Va. Transportation Plan Allots $1.1B to Hampton Roads

April 21--RICHMOND -- Hampton Roads gained hundreds of millions of dollars in the draft transportation plan presented to the Commonwealth Transportation Board on Wednesday -- the region's biggest road-building budget in a decade, local leaders say.

Over six years, Hampton Roads would get at least $1.1 billion, about $200 million more than the last six-year plan. Funded projects include Virginia Beach priorities: the Lesner Bridge replacement and the widenings of Lynnhaven Parkway and Witchduck and Holland roads.

The region also stands to gain a large chunk of $1.4 billion reserved for public-private toll projects. Four projects are vying for that money, and two are in Hampton Roads -- expanding the Midtown Tunnel and rebuilding U.S. 460 to interstate quality.

"It's a great day for Hampton Roads," said Aubrey Layne, who represents the region on the transportation board. "We're seeing in hard numbers that money is coming to Hampton Roads."

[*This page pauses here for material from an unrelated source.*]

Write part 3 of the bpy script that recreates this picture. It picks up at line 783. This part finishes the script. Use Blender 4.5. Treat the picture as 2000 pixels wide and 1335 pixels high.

Dwight Farmer, executive director of the Hampton Roads Transportation Planning Organization, agreed.

"This is the best news we've heard this decade, and it's all being done within the existing revenue stream."

Virginia Beach officials, however, were expecting about $360 million for road improvements; instead, the city will get about 40 percent of that, said Bob Matthias, assistant to the city manager.

Projects that were not funded include Dam Neck, Indian River and Laskin roads.

"While we're appreciative of we got, we don't know what happened to the rest of the money," Matthias said. "We don't know, and no one seems to know."

He said it will take time to review the document to see "who the winners and who the losers were."

For several years, the state's road-building budget has shrunk due to declining fuel tax receipts. But thanks to a $3 billion infusion of borrowed money that was part of Gov. Bob McDonnell's transportation package, the proposed budget has grown 33 percent, to $10.4 billion. About $8.1 billion is for roads and $2.3 billion for rail and public transit.

"It's the first time in years that projects have actually been added and will be able to be funded," McDonnell told the transportation board in releasing the draft plan. "This is what the citizens have been asking about for a while.

"We'll be able to get a lot of projects jump-started locally."

McDonnell said the expanded plan is not just about money but also accountability for VDOT's performance.

The transportation package included 900 projects statewide that he said would be accelerated or completed as a result of the funding plan.

Rita Busher, VDOT chief of planning and programming, said the list represents projects that are candidates for funding and was never meant to be a building plan.

"The list was definitely more than the available funding," Busher said.